Activists calling themselves the Pancasila Caucus criticized the government, which they said acted as if there was nothing worrisome about the increasing number of sharia-based laws.

Caucus member I Wayan Sudirta, a member of the Regional Representatives Council, said the government was facing a challenge in defending the country’s motto Bhinneka Tunggal Ika (Unity in Diversity).

“Our fellow citizens in eastern Indonesia have repeatedly said they would do exactly the same to those who share different religions from them if the government fails to stop intimidation and violence using religion as a mask,” he said.

Some areas in eastern Indonesia, including East Nusa Tenggara and Papua, have predominantly non-Muslim populations.

Eva said sharia-based bylaws oppressed non-Muslim minorities.

“Bylaws that accommodate violence should also be seen as tools that hamper us from reaching a higher degree of civilization, just like South Africa under apartheid. I demand the government start taking action now, before it is too late,” she said.

On Sunday, members of Muslim hard-line groups gathered in Bekasi, West Java, to demand the regency and municipal administrations adopt sharia law. The groups also agreed to take action against “conversions to Christianity” in Bekasi by, among others, deploying surveillance teams at Bekasi mosques.

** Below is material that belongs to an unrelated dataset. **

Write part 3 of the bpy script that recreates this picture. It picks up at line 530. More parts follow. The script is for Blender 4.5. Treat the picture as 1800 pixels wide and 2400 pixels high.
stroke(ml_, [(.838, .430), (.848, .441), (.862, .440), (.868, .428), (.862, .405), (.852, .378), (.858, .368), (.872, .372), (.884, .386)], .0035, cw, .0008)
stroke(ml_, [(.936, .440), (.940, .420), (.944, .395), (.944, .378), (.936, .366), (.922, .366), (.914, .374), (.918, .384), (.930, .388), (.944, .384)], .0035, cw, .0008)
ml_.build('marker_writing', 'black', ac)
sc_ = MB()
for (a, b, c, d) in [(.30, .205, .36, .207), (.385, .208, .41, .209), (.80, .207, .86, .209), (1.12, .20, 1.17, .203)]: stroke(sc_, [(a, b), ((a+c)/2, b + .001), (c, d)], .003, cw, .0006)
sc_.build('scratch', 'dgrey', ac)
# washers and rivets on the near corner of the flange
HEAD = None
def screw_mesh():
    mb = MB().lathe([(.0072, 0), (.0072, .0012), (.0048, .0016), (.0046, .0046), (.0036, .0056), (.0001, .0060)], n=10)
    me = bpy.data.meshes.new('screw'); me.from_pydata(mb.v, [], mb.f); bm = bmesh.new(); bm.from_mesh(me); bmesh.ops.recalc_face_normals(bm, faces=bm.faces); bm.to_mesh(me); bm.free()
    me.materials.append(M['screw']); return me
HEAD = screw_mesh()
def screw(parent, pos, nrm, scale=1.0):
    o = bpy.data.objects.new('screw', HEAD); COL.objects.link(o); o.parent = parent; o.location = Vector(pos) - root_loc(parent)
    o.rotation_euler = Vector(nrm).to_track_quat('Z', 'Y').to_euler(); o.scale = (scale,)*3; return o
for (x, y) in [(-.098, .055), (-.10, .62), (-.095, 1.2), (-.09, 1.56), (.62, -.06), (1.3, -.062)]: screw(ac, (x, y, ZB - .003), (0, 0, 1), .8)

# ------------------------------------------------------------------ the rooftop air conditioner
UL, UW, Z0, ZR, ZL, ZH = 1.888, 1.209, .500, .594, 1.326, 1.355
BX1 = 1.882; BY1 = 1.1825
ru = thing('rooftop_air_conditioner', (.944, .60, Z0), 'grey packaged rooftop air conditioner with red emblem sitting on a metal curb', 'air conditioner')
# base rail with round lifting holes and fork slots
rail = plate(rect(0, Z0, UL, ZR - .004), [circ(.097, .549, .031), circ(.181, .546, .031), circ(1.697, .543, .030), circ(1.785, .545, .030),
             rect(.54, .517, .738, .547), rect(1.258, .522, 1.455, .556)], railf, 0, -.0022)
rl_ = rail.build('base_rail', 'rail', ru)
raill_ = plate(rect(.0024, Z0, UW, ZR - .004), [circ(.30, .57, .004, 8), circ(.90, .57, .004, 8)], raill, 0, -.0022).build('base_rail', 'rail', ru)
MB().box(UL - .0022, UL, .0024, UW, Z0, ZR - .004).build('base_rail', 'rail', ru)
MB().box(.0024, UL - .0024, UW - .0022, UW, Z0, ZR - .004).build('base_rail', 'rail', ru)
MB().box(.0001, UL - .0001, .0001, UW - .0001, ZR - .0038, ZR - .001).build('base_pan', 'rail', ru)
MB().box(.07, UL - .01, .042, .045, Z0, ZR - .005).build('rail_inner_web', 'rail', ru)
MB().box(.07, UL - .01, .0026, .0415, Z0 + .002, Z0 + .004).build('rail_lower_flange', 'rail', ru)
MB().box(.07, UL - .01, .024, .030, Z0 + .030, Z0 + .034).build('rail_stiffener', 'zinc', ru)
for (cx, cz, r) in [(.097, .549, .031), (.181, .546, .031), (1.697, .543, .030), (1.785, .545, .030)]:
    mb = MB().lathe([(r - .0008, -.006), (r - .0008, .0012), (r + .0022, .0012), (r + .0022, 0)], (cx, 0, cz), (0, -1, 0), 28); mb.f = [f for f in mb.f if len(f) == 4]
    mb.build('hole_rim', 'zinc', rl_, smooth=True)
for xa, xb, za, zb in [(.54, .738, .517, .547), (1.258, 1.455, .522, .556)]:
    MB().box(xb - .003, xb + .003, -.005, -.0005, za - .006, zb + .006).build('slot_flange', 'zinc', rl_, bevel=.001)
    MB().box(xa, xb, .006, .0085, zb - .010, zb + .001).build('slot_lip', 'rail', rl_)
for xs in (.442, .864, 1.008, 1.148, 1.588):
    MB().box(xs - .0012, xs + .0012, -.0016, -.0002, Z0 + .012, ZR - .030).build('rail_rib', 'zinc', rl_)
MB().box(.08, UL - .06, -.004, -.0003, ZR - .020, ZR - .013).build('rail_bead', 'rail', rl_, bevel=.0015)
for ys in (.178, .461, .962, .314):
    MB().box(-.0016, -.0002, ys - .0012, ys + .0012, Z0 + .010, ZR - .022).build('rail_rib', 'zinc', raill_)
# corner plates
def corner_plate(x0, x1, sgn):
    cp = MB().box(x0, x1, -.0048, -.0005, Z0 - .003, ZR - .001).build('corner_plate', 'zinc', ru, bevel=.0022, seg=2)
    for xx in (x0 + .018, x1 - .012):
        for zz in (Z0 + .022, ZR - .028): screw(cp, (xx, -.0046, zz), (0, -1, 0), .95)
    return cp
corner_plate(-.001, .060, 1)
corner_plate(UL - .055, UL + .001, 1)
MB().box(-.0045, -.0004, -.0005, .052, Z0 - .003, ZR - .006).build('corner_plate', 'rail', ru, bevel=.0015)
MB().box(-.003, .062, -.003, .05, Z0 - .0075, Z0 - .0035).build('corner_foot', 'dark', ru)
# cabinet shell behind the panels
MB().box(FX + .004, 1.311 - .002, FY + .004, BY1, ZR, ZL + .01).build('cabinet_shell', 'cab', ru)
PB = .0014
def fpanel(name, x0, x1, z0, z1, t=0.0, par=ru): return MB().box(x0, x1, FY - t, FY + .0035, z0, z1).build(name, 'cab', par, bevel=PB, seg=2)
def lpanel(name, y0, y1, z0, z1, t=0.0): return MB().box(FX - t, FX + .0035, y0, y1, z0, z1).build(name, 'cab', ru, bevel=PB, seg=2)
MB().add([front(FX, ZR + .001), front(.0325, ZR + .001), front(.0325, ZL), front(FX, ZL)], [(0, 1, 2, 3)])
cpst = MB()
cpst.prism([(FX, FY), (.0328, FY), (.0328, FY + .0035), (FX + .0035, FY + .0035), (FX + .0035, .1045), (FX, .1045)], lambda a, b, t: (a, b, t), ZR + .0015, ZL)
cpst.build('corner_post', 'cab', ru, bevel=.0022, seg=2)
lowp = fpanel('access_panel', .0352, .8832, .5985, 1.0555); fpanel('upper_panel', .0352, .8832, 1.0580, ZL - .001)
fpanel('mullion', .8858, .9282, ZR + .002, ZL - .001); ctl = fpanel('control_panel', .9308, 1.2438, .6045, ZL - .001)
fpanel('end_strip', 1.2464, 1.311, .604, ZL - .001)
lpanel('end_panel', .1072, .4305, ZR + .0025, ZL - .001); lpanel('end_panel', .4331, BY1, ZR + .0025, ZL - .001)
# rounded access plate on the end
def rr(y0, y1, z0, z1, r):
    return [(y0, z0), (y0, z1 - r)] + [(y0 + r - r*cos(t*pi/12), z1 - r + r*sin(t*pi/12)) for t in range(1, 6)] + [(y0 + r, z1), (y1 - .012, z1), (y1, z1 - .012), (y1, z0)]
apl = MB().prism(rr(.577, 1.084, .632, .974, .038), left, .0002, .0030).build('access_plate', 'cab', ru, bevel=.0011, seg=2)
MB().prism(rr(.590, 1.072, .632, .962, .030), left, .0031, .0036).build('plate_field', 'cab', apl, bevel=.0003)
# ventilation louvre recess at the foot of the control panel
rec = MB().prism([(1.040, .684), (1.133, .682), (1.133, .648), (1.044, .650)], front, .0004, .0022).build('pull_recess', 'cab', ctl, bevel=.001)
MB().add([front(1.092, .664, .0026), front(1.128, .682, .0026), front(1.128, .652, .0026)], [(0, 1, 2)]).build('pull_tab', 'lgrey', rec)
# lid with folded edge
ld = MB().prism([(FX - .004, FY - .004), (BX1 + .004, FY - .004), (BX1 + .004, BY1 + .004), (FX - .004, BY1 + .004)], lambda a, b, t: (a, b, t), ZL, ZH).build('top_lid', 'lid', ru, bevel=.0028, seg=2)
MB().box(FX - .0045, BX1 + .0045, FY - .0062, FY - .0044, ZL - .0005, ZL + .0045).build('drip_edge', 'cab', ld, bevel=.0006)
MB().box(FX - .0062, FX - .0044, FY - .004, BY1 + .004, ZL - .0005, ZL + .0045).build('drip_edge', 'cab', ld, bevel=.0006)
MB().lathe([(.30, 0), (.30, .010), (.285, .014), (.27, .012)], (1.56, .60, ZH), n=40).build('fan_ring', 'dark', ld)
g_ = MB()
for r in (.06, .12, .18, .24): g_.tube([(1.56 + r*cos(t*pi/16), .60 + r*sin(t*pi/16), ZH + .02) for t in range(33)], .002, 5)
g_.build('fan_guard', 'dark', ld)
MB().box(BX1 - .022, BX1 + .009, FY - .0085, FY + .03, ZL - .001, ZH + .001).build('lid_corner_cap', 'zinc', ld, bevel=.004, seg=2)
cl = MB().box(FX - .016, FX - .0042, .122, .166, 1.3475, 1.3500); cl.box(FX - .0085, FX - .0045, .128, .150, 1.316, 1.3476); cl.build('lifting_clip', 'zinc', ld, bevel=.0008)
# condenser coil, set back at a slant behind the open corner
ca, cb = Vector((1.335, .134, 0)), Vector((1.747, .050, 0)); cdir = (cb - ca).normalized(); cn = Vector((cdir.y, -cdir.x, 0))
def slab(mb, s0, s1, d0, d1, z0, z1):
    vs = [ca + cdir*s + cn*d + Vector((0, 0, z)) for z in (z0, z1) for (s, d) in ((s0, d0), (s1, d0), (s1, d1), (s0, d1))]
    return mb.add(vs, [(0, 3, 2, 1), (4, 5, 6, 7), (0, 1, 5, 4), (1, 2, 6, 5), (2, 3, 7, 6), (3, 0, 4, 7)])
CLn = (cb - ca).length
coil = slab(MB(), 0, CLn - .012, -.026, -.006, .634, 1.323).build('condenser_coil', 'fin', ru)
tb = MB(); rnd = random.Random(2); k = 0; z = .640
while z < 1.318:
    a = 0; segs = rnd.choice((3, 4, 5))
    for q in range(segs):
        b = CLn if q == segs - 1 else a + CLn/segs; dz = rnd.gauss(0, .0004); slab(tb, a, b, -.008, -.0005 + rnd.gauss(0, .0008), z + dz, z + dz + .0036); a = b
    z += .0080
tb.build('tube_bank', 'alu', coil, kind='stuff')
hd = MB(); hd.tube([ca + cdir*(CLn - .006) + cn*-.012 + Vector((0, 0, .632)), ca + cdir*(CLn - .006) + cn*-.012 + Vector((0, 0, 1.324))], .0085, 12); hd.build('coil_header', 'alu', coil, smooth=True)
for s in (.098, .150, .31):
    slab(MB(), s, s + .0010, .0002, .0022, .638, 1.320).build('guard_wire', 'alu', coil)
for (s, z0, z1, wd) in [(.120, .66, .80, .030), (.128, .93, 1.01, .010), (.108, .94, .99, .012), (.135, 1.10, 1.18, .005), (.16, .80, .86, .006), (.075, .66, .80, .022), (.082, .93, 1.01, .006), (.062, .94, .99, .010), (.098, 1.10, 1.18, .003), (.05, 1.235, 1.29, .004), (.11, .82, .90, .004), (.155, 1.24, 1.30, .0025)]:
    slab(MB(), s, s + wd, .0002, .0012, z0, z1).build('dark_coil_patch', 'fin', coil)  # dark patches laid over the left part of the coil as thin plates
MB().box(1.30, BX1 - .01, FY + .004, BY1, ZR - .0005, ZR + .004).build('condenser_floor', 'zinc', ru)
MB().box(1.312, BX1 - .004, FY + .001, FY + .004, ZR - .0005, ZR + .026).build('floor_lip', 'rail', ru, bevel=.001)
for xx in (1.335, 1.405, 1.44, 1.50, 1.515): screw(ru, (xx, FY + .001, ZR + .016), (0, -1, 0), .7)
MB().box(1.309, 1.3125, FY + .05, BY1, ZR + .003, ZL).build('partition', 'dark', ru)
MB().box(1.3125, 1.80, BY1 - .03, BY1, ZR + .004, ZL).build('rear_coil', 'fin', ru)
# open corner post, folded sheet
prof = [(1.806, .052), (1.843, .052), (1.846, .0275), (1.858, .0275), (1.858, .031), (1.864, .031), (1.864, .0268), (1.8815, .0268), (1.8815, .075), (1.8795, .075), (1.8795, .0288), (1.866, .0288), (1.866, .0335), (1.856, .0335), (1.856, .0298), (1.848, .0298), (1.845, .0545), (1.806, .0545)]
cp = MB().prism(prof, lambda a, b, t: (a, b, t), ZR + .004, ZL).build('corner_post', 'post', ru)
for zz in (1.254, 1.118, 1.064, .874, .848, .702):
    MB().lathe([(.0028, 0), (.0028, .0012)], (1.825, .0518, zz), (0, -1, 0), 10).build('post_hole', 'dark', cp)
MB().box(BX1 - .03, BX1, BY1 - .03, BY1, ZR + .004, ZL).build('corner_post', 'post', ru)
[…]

The event was the latest example of attempts to implement sharia in the country.

Yunahar Ilyas of Muhammadiyah, the country’s second-largest Muslim organization, said there was no urgency to enact sharia law here since the government facilitated Muslims to implement their teachings in daily life.

“Not all Islamic teachings must be regulated by the government. Besides, we share the same values here,” he said.

The Bekasi branch of Muhammadiyah, however, agreed with the proposal to adopt sharia in Bekasi.

Home Minister Gamawan Fauzi and presidential spokesman Heru Lelono could not be reached for comment.

The Justice and Human Rights Ministry said there were 92 sharia-based bylaws throughout the country.

In some regions such as Tangerang, a bylaw on “public order” prohibits women from going out unchaperoned after certain hours in the evening.

In many regions, most of these bylaws require women to wear Arab clothing and some require the ability to recite the Koran as a prerequisite to become a civil servant.

In 2007, the National Commission on Violence against Women filed a judicial review against several bylaws with the Supreme Court. But the court upheld the bylaws, saying they only regulated “public order”.

Last year, the Court rejected a request filed by three Tangerang residents regarding the anti-prostitution bylaw, which they said discriminated against women.